Sudan’s Bashir heads to Arab summit despite ICC warrant


Sudanese President Omar al-Bashir, wanted by the International Criminal Court for alleged war crimes, is heading to the Arab League summit in Baghdad, an official radio station reported on Wednesday.

“Bashir left Khartoum for Baghdad, heading the country’s delegation in the Arab League summit,” state-run Radio Omdurman said.

The Hague-based ICC issued an arrest warrant for Bashir in 2009 for alleged crimes against humanity and war crimes committed in Darfur. A later warrant added genocide to the charges.

On Sunday, Iraqi President Jalal Talabani’s office announced that Bashir would attend the meeting, but until Wednesday’s radio report there had been no official comment about the trip within Sudan.

The Iraqi foreign ministry has said on its website that “the protection of President al-Bashir is guaranteed one hundred percent,” adding that the same applied to all summit participants.

Iraq is not a signatory to the ICC’s founding Rome Statute, according to a copy of the treaty posted on the U.N.’s website.

Thursday’s meeting of leaders from the 22-member Arab League is the first in the Iraqi capital since now-executed dictator Saddam Hussein’s 1990 invasion of Kuwait.

Bashir, who has since made several visits abroad, especially to other African states, leaves as diplomats from Sudan and South Sudan work to avert war after border clashes this week sparked international fears of a wider conflict.

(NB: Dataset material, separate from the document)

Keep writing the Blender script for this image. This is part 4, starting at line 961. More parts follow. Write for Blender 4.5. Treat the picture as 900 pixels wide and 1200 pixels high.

Sudanese warplanes on Tuesday launched fresh air raids on oil-rich areas of South Sudan, a Southern official said, threatening a tentative rapprochement despite international calls for calm.

Earlier, Sudan suspended an April 3 summit between President Omar al-Bashir and his southern counterpart Salva Kiir in Juba following border clashes on Monday, although Southern officials later said the invitation still stood.

“After a day of attacks by air and ground troops on Monday, this morning we heard the Antonov (aircraft) return, and dropped two bombs,” said Gideon Gatpan, information minister for South Sudan’s Unity state.

He believed the air strikes had targeted oilfields but there was no apparent damage.

Sudanese foreign ministry spokesman al-Obeid Meruh said the bombing was Khartoum’s response to an attack launched by the South with heavy weapons on an oilfield “inside Sudanese territory.”

Kiir, however, said northern bombers and ground troops had struck first on Monday, moving into Unity State before Juba's troops fought back and took the Heglig oil hub.

The Sudanese army said calm had returned on Tuesday and northern troops were “fully in control of the Heglig area.”

A statement from the 15-member United Nations Security Council called on both sides to end the violence, to exercise “maximum restraint” and do nothing to undermine security in the region.